**Provided data**:
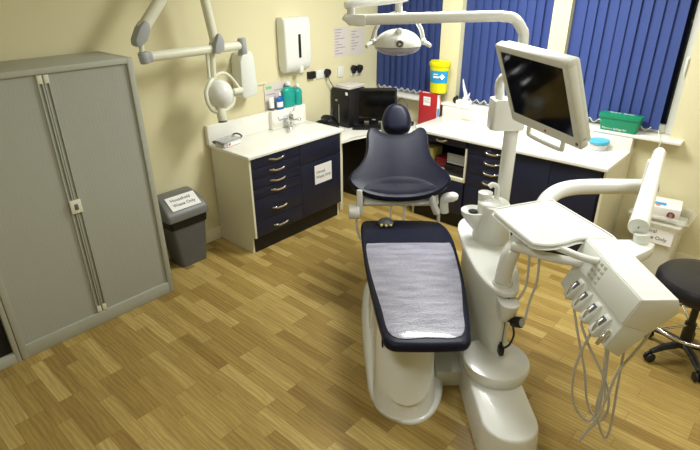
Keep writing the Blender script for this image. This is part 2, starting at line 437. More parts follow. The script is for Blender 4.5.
t.part('door', MB().box(3.081,3.62,3.393,3.419,.17,.701,.002), 'navy')
nm = basis((3.255,3.3915,.463), (1,0,0), (0,0,1))
dn = single('notice', MB().box(0,.232,0,.19,0,.0015, mx=nm), 'paper', 'white paper notice taped to the navy sink cabinet door', 'notice')
for k, ln in enumerate(('Clinical', 'Waste Only')):
    tt = text_mb([ln], .04, nm @ Matrix.Translation((.02,.105-k*.05,.002)))
    o = link('lettering', tt, 'ink'); o.parent = dn
    o.data.transform(Matrix.Translation(-dn.location))

t = Thing('worktop', 'white sink worktop with moulded upstand above the navy sink cabinet', 'worktop', (3.1,3.7,.905))
# top with a basin hollow
hole = [(3.40+.15*math.cos(2*PI*i/28), 3.655+.10*math.sin(2*PI*i/28)) for i in range(28)]
tb = MB().box(2.487,3.66,3.375,3.945,.905,.935,.006)
t.part('counter', tb, 'top')
ring = MB()
rs = [[(3.46+r*1.2*math.cos(2*PI*i/32), 3.64+r*math.sin(2*PI*i/32), z) for i in range(32)] for r, z in ((.142,.9355),(.138,.9385),(.130,.9385),(.125,.936))]
ring.rings(rs, caps=False)
rs = [[(3.46+r*1.2*math.cos(2*PI*i/32), 3.64+r*math.sin(2*PI*i/32), z) for i in range(32)] for r, z in ((.126,.9365),(.09,.9358),(.001,.9356))]
ring.rings(rs, caps=False)
t.part('basin', ring, 'top')
t.part('upstand', MB().box(2.47,3.18,3.905,3.95,.934,1.108,.006), 'top')
t.part('tap_housing', MB().box(3.165,3.613,3.86,3.95,.934,1.115,.008), 'top')

t = Thing('mixer_tap', 'chrome lever mixer tap on the white panel behind the basin', 'tap', (3.34,3.80,.94))
g = MB().cyl((3.34,3.865,1.03),(3.34,3.79,1.02),.034,bev=.004).cyl((3.34,3.79,.965),(3.34,3.79,1.07),.028,bev=.005)
t.part('body', g, 'chrome')
t.part('spout', MB().tube([(3.34,3.79,.985),(3.29,3.73,.99),(3.24,3.68,.99),(3.22,3.66,.965)],.014,n=10,smooth=4), 'chrome')
t.part('spout', MB().tube([(3.33,3.80,1.03),(3.24,3.80,1.04),(3.20,3.80,1.035),(3.19,3.80,1.075)],.007,n=8,smooth=3), 'chrome', label='thin side pipe')
t.part('lever', MB().tube([(3.34,3.79,1.065),(3.38,3.79,1.09),(3.41,3.795,1.15)],[.013,.009,.006],n=10,smooth=3), 'chrome')
t.part('knob', MB().cyl((3.35,3.79,1.015),(3.43,3.78,1.005),.012).ball((3.44,3.779,1.005),.02), 'chrome')
t = None
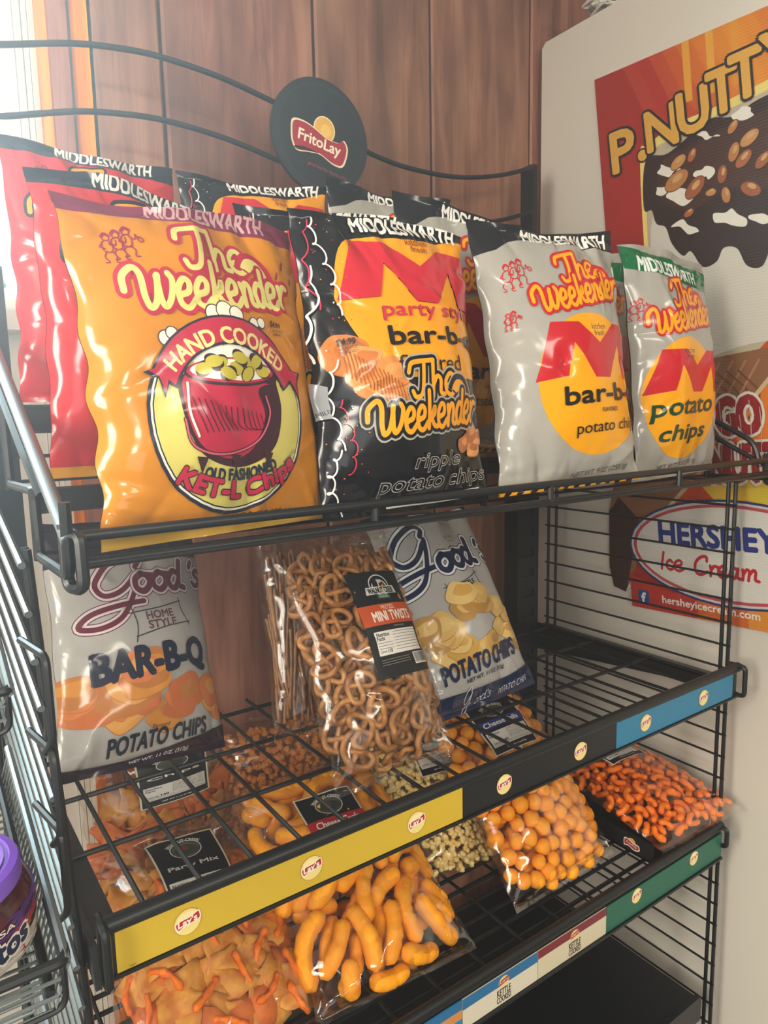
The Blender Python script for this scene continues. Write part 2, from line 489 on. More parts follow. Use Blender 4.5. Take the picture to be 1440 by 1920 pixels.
# ------------------------------------------------------------------ pillow bags
class Bag:
    """a pillow bag: W x H m, belly T m; o = bottom centre, yaw/lean/roll in degrees; its front faces -Y"""
    def __init__(s, o, yaw, lean, roll, W, H, T, seed, ncrease=46, amp=1.0, pinch=0.07, cell=0.0027, bend=0.0, seal=0.035, belly=0.16, tback=0.6, outward=False, plump=0.6):
        s.W, s.H, s.T, s.pinch, s.bend, s.seal, s.belly, s.tback, s.plump = W, H, T, pinch, bend, seal, belly, tback, plump
        cy, sy = math.cos(R(yaw)), math.sin(R(yaw))
        a = np.array([cy, sy, 0.]); n = np.array([sy, -cy, 0.]); up = np.array([0, 0, 1.])
        b = up * math.cos(R(lean)) - n * math.sin(R(lean)); n2 = n * math.cos(R(lean)) + up * math.sin(R(lean))
        cr, sr = math.cos(R(roll)), math.sin(R(roll))
        s.a = a * cr + b * sr; s.b = -a * sr + b * cr; s.n = n2
        s.o = np.array([o[0], o[1], o[2] + Z0], float)
        s.nu = max(16, int(round(W / cell))); s.nv = max(16, int(round(H / cell)))
        rg = np.random.RandomState(seed); s.rg = rg
        U, V = np.meshgrid(np.linspace(-1, 1, s.nu + 1), np.linspace(0, 1, s.nv + 1))
        s.hf = s.thick(U, V) + amp * s.wrinkle(U, V, rg, ncrease)
        s.hb = -tback * s.thick(U, V) - 0.7 * amp * s.wrinkle(U, V, rg, ncrease // 2)
        bd = bend * (V - 0.5) ** 2
        # loose fins: the sealed ends ripple a little, front and back together
        fin = np.clip((np.abs(V - 0.5) - 0.42) / 0.08, 0, 1)
        rip = 0.0035 * amp * fin * np.sin(U * 3.1 + rg.rand() * 6) + 0.0018 * amp * fin * np.sin(U * 8.3 + rg.rand() * 6)
        s.hf = s.hf + bd + rip + 0.0006; s.hb = s.hb + bd + rip
        wob = sum(rg.uniform(.0003, .001) * np.sin(V * rg.uniform(9, 40) + rg.uniform(0, 6.3) + (U > 0) * rg.uniform(0, 6)) for _ in range(4)) * amp
        mid_ = (s.hf + s.hb) / 2; bad = s.hf < s.hb + .0012; s.hf = np.where(bad, mid_ + .0006, s.hf); s.hb = np.where(bad, mid_ - .0006, s.hb)
        if outward: s.hf = np.maximum(s.hf, s.thick(U, V) + bd - .0008); s.hb = np.minimum(s.hb, -tback * s.thick(U, V) + bd + .0008)
        s.X = U * (W / 2) * s.width(V) + np.sign(U) * np.abs(U) ** 5 * wob * np.clip(np.minimum(V, 1 - V) / .08, 0, 1)
        s.Y = V * H + .004 * amp * np.sin(U * rg.uniform(1.5, 3.5) + rg.uniform(0, 6)) * np.clip((V - .9) / .1, 0, 1)
        s.Pf = s.world(s.X, s.Y, s.hf); s.Pb = s.world(s.X, s.Y, s.hb)
        s.Nf = s.norms(s.Pf); s.Nb = -s.norms(s.Pb)
    def width(s, V): return 1 - s.pinch * np.clip(np.sin(math.pi * np.clip(V, 0, 1)), 0, 1) ** 0.7
    def thick(s, U, V):
        pv = np.clip(np.sin(math.pi * np.clip((V - .03) / .94, 0, 1)), 0, 1) ** s.plump
        return s.T * pv * np.clip(1 - np.abs(U) ** 2.4, 0, 1) ** 0.7 * (1 + s.belly / 2 - s.belly * V)
    def wrinkle(s, U, V, rg, n):
        W, H = s.W, s.H
        x = U * W / 2; y = V * H
        h = np.zeros_like(x)
        for k in range(7):      # slow dents
            kx, ky = rg.uniform(-1, 1) * 2 * math.pi / rg.uniform(.07, .16), rg.uniform(-1, 1) * 2 * math.pi / rg.uniform(.08, .2)
            h += rg.uniform(.0004, .0013) * np.sin(kx * x + ky * y + rg.uniform(0, 6.3))
        for k in range(n):      # creases that run in from the seals and sides
            r = rg.rand(); big = rg.rand() < .3
            if r < .26:         # top seal
                p = np.array([rg.uniform(-.95, .95) * W / 2, H * .975]); d = np.array([rg.uniform(-.6, .6) - .5 * p[0] / W, -1.]); L = rg.uniform(.06, .3) * H
            elif r < .54:       # bottom seal
                p = np.array([rg.uniform(-.95, .95) * W / 2, H * .025]); d = np.array([rg.uniform(-.6, .6) - .5 * p[0] / W, 1.]); L = rg.uniform(.05, .26) * H
            elif r < .90:       # sides
                sd = rg.choice([-1, 1]); p = np.array([sd * W / 2 * .96, rg.uniform(.06, .97) * H]); d = np.array([-sd, rg.uniform(-.8, .8)]); L = rg.uniform(.08, .40) * W
            else:
                p = np.array([rg.uniform(-.7, .7) * W / 2, rg.uniform(.15, .85) * H]); an = rg.uniform(0, 6.3); d = np.array([math.cos(an), math.sin(an)]); L = rg.uniform(.1, .3) * W
            d = d / np.linalg.norm(d); dx, dy = x - p[0], y - p[1]
            cv = rg.uniform(-2.5, 2.5)
            al = dx * d[0] + dy * d[1]; ac = -dx * d[1] + dy * d[0] + cv * np.clip(al, 0, L) ** 2
            t = np.clip(al / L, 0, 1); fall = np.where(al < 0, np.exp(-(al / .012) ** 2), (1 - t) ** 1.1)
            wd = (rg.uniform(.005, .011) if big else rg.uniform(.0022, .0055)) * (1 + 1.2 * t)
            A = (rg.uniform(.002, .0048) if big else rg.uniform(.0007, .0022)) * rg.choice([-1, -1, 1])
            q = np.abs(ac) / wd
            # sharp fold on one flank, soft on the other
            sk = np.where(ac > 0, np.exp(-q * 1.7), np.exp(-(q / 1.25) ** 2))
            h += A * fall * sk - .3 * A * fall * np.exp(-((q - 2.4) / 1.2) ** 2)
        edge = np.clip(1 - np.abs(U) ** 10, 0, 1)
        end = np.clip(np.minimum(V, 1 - V) / .07, 0.08, 1)
        return h * edge * end
    def world(s, x, y, h):
        return s.o + x[..., None] * s.a + y[..., None] * s.b + h[..., None] * s.n
    def norms(s, P):
        du = np.gradient(P, axis=1); dv = np.gradient(P, axis=0)
        n = np.cross(du, dv); n /= np.linalg.norm(n, axis=2, keepdims=True) + 1e-12
        return n
    def rows(s, name, j0, j1, m, parent, back=True):
        """the strip of the skin between grid rows j0..j1"""
        nu = s.nu; nj = j1 - j0 + 1
        I, J = np.meshgrid(np.arange(nu), np.arange(nj - 1))
        q = (J * (nu + 1) + I).ravel()
        f1 = np.stack([q, q + 1, q + nu + 1], 1); f2 = np.stack([q + 1, q + nu + 2, q + nu + 1], 1)
        F = np.concatenate([f1, f2])
        V = s.Pf[j0:j1 + 1].reshape(-1, 3); N = s.Nf[j0:j1 + 1].reshape(-1, 3)
        if back:
            k = len(V); V = np.concatenate([V, s.Pb[j0:j1 + 1].reshape(-1, 3)]); N = np.concatenate([N, s.Nb[j0:j1 + 1].reshape(-1, 3)])
            F = np.concatenate([F, F[:, ::-1] + k])
        return mk(name, V, F, m, parent, normals=N)
    def skin(s, parent, m_body, m_seal, names=('bag_body', 'top_seal', 'bottom_seal')):
        k = max(2, int(round(s.seal * s.nv)))
        b = s.rows(names[0], k, s.nv - k, m_body, parent)
        t = s.rows(names[1], s.nv - k, s.nv, m_seal if not isinstance(m_seal, tuple) else m_seal[0], parent)
        u = s.rows(names[2], 0, k, m_seal if not isinstance(m_seal, tuple) else m_seal[1], parent)
        return b, t, u
    def on_skin(s, name, art, parent, material=ink, base=0.00012, thick=0.00003, uv0=(0, 0), uv1=(1, 1), rot=0):
        """lay artwork on the front; uv0/uv1 give the patch of the bag it covers (v downwards), rot turns the patch"""
        t, c, l, cols, ids = art.cut()
        q = t / np.array([art.W, art.H]); q[..., 1] = 1 - q[..., 1]
        u = uv0[0] + q[..., 0] * (uv1[0] - uv0[0]); v = uv0[1] + q[..., 1] * (uv1[1] - uv0[1])
        if rot:
            cu, cv = (uv0[0] + uv1[0]) / 2, (uv0[1] + uv1[1]) / 2
            dx, dy = (u - cu) * s.W, (v - cv) * s.H
            cr, sr = math.cos(R(rot)), math.sin(R(rot))
            u = cu + (dx * cr + dy * sr) / s.W; v = cv + (-dx * sr + dy * cr) / s.H
        P = np.stack([u * s.nu, (1 - v) * s.nv], -1); n = np.full(len(P), 3); hl = np.zeros(int(ids.max()) + 1); hl[ids] = l; T = np.stack([c, ids], 1)
        P, n, T, I = slice_family(P, n, T, lambda q: q[..., 0], s.nu)
        T = np.concatenate([T, I[:, None]], 1)
        P, n, T, J = slice_family(P, n, T, lambda q: q[..., 1], s.nv)
        T = np.concatenate([T, J[:, None]], 1)
        P = P - T[:, None, 2:4]
        P, n, T, D = slice_family(P, n, T, lambda q: q[..., 0] + q[..., 1], 2)
        ar = poly_area(P, n)
        ok = ar > 2e-6; P, n, T, D, ar = P[ok], n[ok], T[ok], D[ok], ar[ok]
        # a half cell one layer covers wholly becomes one triangle and hides what lies under it
        cell = (T[:, 3] * s.nu + T[:, 2]) * 2 + D; key = cell * 100000 + T[:, 1]
        uk, inv = np.unique(key, return_inverse=True)
        tot = np.bincount(inv, weights=ar); full = (tot > 0.4985) & (tot < 0.5015)
        first = np.full(len(uk), -1); first[inv[::-1]] = np.arange(len(inv))[::-1]
        ncell = s.nu * s.nv * 2; topfull = np.full(ncell, -1)
        np.maximum.at(topfull, (uk // 100000)[full], (uk % 100000)[full])
        isfull = full[inv]
        keep = (T[:, 1] >= topfull[cell]) & (~isfull | (first[inv] == np.arange(len(inv))))
        P, n, T, D, isfull = P[keep], n[keep], T[keep], D[keep], isfull[keep]
        lo3 = np.array([[0, 0], [1, 0], [0, 1.]]); hi3 = np.array([[1, 0], [1, 1], [0, 1.]])
        P[isfull, :3] = np.where((D[isfull] == 0)[:, None, None], lo3, hi3); n[isfull] = 3
        i, j = T[:, 2], T[:, 3]; low = D == 0; fx = P[..., 0]; fy = P[..., 1]
        def ev(G):
            g00, g10, g01, g11 = G[j, i][:, None], G[j, i + 1][:, None], G[j + 1, i][:, None], G[j + 1, i + 1][:, None]
            lo = g00 + fx[..., None] * (g10 - g00) + fy[..., None] * (g01 - g00)
            hi = g11 + (1 - fx)[..., None] * (g01 - g11) + (1 - fy)[..., None] * (g10 - g11)
            return np.where(low[:, None, None], lo, hi)
        X = ev(s.Pf); N = ev(s.Nf); N /= np.linalg.norm(N, axis=2, keepdims=True) + 1e-12
        X = X + N * (base + thick * hl[T[:, 1]][:, None, None])
        use = np.arange(P.shape[1])[None, :] < n[:, None]
        st = np.cumsum(n) - n; F = [list(range(a, a + k)) for a, k in zip(st.tolist(), n.tolist())]
        return mk(name, X[use], F, [material(x) for x in cols], parent, T[:, 0].astype(np.int32), normals=N[use])
    def inside(s, U, V, depth):
        """a point under the front skin, U in -1..1, V up"""
        U = np.asarray(U, float); V = np.asarray(V, float)
        h = s.thick(U, V) + s.bend * (V - .5) ** 2 - depth
        return s.world(U * s.W / 2 * s.width(V), V * s.H, h)
    def basis(s): return Matrix((s.a, s.b, s.n)).transposed()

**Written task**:
Begin with the first line of the records and repeat every line up to the one with "o.data.transform(Matrix.Translation(-dn.location))", counting that line too. Pictures are not part of the copy.

**Final answer**:
Keep writing the Blender script for this image. This is part 2, starting at line 437. More parts follow. The script is for Blender 4.5.
t.part('door', MB().box(3.081,3.62,3.393,3.419,.17,.701,.002), 'navy')
nm = basis((3.255,3.3915,.463), (1,0,0), (0,0,1))
dn = single('notice', MB().box(0,.232,0,.19,0,.0015, mx=nm), 'paper', 'white paper notice taped to the navy sink cabinet door', 'notice')
for k, ln in enumerate(('Clinical', 'Waste Only')):
    tt = text_mb([ln], .04, nm @ Matrix.Translation((.02,.105-k*.05,.002)))
    o = link('lettering', tt, 'ink'); o.parent = dn
    o.data.transform(Matrix.Translation(-dn.location))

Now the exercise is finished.